=== AIM ===
Pick out every line that holds the string "picture" and copy it.
★ ★ ★ ★ ★
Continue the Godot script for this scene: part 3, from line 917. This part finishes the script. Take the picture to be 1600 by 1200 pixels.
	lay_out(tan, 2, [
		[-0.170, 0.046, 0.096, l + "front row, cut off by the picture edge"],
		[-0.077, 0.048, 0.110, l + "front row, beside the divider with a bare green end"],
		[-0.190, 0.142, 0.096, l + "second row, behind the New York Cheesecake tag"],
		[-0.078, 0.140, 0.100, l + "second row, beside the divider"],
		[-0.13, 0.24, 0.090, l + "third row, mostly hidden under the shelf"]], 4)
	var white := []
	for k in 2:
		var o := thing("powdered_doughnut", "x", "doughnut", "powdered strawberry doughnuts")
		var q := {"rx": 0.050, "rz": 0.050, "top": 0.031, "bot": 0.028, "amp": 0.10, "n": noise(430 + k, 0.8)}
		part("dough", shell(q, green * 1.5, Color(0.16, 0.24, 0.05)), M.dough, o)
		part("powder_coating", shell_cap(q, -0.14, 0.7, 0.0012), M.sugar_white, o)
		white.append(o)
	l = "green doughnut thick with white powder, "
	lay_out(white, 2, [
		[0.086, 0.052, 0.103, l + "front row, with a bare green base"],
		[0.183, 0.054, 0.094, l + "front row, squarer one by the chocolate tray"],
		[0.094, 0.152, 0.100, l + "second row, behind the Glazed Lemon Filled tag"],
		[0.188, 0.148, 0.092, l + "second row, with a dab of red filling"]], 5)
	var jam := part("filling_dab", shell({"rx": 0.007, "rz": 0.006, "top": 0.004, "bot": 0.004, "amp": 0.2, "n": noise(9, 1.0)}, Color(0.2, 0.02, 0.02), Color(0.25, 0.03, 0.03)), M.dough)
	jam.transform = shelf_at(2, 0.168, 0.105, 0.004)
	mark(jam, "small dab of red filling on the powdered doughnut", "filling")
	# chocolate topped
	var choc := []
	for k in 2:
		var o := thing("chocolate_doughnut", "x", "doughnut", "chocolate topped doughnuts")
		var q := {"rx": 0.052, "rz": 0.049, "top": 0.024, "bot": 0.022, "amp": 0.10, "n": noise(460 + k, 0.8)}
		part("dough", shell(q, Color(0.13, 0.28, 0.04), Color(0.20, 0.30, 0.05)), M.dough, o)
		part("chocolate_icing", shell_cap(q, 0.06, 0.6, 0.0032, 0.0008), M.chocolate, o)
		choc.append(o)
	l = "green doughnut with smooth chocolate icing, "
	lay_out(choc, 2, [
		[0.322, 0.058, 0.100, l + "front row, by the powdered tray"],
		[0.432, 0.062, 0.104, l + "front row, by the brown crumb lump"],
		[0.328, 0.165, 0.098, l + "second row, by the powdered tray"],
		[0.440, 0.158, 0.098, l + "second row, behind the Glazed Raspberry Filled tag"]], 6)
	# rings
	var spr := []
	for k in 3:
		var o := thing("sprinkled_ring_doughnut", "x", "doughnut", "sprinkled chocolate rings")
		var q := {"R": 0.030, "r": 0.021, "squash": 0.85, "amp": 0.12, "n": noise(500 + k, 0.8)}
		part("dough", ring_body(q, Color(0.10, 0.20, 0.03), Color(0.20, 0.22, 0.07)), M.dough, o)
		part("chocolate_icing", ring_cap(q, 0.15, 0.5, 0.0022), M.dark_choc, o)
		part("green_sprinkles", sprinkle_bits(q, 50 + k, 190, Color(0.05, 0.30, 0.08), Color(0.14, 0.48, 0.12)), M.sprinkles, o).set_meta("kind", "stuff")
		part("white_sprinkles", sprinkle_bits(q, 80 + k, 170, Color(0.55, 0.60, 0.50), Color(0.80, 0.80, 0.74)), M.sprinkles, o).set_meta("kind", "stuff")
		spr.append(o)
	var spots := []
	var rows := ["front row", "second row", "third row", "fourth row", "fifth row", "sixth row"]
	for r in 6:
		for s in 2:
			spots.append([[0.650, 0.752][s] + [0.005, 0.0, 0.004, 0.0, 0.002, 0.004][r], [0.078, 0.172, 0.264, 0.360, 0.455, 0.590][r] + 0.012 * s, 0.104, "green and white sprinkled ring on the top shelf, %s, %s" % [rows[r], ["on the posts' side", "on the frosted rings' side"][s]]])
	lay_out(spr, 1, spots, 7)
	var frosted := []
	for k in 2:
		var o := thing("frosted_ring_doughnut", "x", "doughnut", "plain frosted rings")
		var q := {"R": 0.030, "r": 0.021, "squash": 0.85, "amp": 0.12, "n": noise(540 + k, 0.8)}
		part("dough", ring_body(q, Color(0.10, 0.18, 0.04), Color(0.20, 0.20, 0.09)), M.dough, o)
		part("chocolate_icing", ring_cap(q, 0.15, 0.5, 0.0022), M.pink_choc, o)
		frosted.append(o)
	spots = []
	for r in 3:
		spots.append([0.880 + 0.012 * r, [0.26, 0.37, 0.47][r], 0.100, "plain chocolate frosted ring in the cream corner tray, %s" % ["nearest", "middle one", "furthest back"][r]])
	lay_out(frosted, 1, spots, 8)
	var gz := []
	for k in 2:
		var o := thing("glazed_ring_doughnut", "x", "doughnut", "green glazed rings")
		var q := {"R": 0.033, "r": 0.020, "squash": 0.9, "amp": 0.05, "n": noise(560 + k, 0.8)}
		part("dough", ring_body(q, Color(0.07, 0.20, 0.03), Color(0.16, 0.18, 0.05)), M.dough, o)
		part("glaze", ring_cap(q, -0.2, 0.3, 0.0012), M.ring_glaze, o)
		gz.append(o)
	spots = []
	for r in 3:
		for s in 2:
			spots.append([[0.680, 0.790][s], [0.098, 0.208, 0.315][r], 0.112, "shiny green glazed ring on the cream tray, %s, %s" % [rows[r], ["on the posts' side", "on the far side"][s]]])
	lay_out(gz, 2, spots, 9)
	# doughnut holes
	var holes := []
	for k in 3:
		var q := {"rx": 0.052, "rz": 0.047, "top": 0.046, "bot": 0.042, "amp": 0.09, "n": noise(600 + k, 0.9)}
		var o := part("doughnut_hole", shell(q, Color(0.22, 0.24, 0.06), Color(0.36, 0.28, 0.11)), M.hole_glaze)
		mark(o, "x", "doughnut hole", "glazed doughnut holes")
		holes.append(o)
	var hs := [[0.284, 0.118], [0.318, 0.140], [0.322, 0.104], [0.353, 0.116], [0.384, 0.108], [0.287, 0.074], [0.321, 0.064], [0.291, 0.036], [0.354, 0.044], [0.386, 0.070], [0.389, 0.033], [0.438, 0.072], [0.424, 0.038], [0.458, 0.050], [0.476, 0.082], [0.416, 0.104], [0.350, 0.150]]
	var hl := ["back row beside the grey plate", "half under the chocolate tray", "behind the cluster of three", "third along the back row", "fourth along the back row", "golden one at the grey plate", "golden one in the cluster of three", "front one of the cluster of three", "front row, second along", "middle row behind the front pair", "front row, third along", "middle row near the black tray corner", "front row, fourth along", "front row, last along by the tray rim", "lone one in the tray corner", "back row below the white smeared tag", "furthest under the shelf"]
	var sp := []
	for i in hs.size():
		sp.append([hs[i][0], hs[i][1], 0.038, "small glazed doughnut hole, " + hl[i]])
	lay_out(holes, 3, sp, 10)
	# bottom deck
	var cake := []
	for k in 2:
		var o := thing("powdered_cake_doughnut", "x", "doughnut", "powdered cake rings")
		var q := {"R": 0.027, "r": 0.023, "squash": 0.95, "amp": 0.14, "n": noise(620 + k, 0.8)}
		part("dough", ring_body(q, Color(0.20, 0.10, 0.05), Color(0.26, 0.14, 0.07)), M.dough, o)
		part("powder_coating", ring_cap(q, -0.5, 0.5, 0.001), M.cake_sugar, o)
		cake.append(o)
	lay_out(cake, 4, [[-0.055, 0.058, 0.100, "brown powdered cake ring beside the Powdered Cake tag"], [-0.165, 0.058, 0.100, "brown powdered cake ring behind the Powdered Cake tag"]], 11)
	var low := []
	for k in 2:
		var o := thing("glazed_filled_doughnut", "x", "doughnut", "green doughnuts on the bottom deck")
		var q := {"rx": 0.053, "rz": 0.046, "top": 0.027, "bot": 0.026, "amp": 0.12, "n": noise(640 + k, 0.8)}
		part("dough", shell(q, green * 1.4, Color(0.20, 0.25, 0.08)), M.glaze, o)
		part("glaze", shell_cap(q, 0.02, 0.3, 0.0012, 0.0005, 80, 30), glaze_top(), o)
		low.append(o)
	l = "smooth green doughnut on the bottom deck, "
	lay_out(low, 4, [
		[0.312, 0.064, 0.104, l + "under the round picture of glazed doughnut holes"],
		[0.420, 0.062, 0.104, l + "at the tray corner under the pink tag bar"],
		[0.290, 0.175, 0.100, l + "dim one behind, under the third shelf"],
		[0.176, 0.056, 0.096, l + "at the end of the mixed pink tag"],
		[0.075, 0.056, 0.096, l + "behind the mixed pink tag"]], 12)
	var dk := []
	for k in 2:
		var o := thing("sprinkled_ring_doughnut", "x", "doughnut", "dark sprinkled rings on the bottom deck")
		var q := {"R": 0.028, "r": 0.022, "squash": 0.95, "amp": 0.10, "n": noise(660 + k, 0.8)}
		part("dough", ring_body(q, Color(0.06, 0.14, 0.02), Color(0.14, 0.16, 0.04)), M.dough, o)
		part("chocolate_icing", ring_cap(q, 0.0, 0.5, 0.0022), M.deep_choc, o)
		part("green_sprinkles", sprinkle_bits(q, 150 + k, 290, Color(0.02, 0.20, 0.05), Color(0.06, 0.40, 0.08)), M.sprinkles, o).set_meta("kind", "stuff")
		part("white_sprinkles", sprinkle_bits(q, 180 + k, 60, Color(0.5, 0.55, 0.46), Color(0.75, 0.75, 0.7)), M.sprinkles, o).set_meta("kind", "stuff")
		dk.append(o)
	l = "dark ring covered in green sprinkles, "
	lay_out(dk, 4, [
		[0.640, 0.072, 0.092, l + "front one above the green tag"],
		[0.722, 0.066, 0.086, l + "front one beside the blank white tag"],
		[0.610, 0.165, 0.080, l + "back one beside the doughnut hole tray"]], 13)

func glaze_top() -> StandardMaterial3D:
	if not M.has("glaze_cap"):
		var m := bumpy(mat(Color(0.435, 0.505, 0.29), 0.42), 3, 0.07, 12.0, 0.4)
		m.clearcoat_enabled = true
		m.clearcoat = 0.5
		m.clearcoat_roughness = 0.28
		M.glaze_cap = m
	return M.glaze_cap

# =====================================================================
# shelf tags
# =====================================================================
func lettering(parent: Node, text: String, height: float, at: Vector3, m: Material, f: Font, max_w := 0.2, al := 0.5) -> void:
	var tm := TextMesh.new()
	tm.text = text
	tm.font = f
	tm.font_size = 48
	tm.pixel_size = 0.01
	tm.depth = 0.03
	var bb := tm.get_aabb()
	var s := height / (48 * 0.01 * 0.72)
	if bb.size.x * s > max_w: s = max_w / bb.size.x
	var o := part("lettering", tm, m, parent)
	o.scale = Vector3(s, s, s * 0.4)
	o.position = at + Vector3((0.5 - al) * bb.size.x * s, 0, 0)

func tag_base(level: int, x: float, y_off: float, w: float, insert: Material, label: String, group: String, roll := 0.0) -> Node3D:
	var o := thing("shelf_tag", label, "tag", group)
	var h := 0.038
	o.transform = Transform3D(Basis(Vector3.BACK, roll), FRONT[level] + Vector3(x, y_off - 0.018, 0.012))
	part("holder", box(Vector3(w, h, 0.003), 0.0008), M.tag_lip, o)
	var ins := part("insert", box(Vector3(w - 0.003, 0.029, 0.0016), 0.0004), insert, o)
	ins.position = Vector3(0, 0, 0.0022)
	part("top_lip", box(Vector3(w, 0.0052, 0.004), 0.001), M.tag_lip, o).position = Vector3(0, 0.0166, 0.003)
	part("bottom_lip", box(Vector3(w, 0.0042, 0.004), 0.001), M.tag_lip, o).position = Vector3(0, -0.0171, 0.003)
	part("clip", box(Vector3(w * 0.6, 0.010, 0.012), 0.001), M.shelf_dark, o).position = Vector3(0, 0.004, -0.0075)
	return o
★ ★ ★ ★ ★
=== WRITTEN REPLY ===
Continue the Godot script for this scene: part 3, from line 917. This part finishes the script. Take the picture to be 1600 by 1200 pixels.
		[-0.170, 0.046, 0.096, l + "front row, cut off by the picture edge"],
		[0.312, 0.064, 0.104, l + "under the round picture of glazed doughnut holes"],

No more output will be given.